Like its predecessor, The Blurred Crusade went gold in Australia. In retrospect it’s hard to believe that Capitol records in America passed on the album. We had these songs, Bob Clearmountain and a look and sound that fitted in perfectly with the burgeoning Los Angeles (albeit ephemeral) Paisley Underground scene with The Three O’clock, The Long Ryders, The Rain Parade and of course The Bangles, who went on to have US number one singles. REM were just starting in Athens, Georgia and releasing their first EP Chronic Town in 1982. All this right there on their doorstep and still The Blurred Crusade didn’t manage to stimulate the imagination of Capitol Records. They simply failed to notice what was going on all around them. Typically only recognising a scene after the fact, they were unable to see the potential of the band even though it was plainly obvious that there was a place for the church.

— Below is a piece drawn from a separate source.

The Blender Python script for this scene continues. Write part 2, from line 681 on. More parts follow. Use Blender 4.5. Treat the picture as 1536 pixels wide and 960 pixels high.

They could never have believed that we would still be together 30 years later. Mind you, neither could we. Perhaps there was no financial incentive, the record having already been paid for by the Australian label. Consequently, Capitol had no investment to recoup. (Arista Records would release it years later on a new format known as Compact Disc, riding on the success of Starfish). But for the time being the momentum in the States was lost. Also, the church’s management at the time may have been inexperienced in dealing with major American Record Companies. This combined with the fact that the band was not US based were all contributing factors. It would be a long time between drinks for the church in America; our next album Seance also failed to secure a release.